UNEXPECTED BRILLIANCE

This morning I was thinking about my favorite students from the adult school where I taught for five years: Alex, Guadalupe, Salvador, Wendy, Yaquelin, Wilmer....

And Zakhar the Russian kid, and the girl who had a boyfriend in Sacramento, and the girl from Mongolia, and the AP student from Uni High, and the three girls from Korea who were FOBs, "fresh off the boat," and on and on, many more.  

I loved these kids. The skateboarders, bicycle riders, budding artists. Teenage parents.

(I got laid off last November, along with thousands of other teachers across this great country, which prattles on and on about education but doesn't really support it. The USA rewards wealth, fame, looks, ignorance, and stupidity, not integrity, moral values, intelligence and knowledge. But that is another can of worms. If we spent half as much money as we spend on the military....)

I remember big Javier, not very big, but he was called that to avoid confusion with little Javier, who was a skinny skateboarder who liked to draw.

Big Javier had long black hair and a full black beard, so he looked like Johnny Depp as a pirate, or every gringo's idea of a Latino thug. If I were casting a movie, he'd be perfect as a hitman. Or a Latino Jesus.
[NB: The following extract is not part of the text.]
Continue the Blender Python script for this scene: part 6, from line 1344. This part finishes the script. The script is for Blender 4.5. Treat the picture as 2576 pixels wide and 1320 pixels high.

But he was the sweetest guy, and one of my smartest students. His friends called him Jay-vee-er, the gringo way to say it, not Hahveeair, the Spanish way. He could be anything he wanted to be when he grows up. He's so smart.

I miss the kids.

What is going to happen to these kids? Are they going to grow up and become like their parents? No, probably not.

Most of the their parents had menial jobs, working hard and long hours for little money. Typical immigrant story.

One of my writing assignments was to compare and contrast the life you want with that of your parents. When you grow up, do you want to do what your mother or father does for a living? Most of them said no, and I could see why.

I had taught at UCI, part of the University of California system, which takes the top 7% of high school grads, or something like that. The best of the best.

Those UCI kids were mostly from upper class families and very bright. As one of the other teaching associates said, you couldn't cook up an assignment hard enough to make them fail.

But, surprisingly enough, my kids at LA Community Adult School, almost all children of immigrants and almost all inner-city kids, were just as smart, in terms of native intelligence.

Thank God for the laws that force us to educate these kids. Otherwise, we could have a disaster on our hands. I just wish we could do better by them. Provide them with a better education and set them up for a better future.



Copyright 2011, Roger R. Angle

2 comments:

John said...

Roger, I missed this one before and it is a good one they are missing having you as a teacher as that is the way a teacher is suppose to think. Keep trying for all our sakes.

Roger R. Angle said...

Thanks, man. I know you taught for many years, too.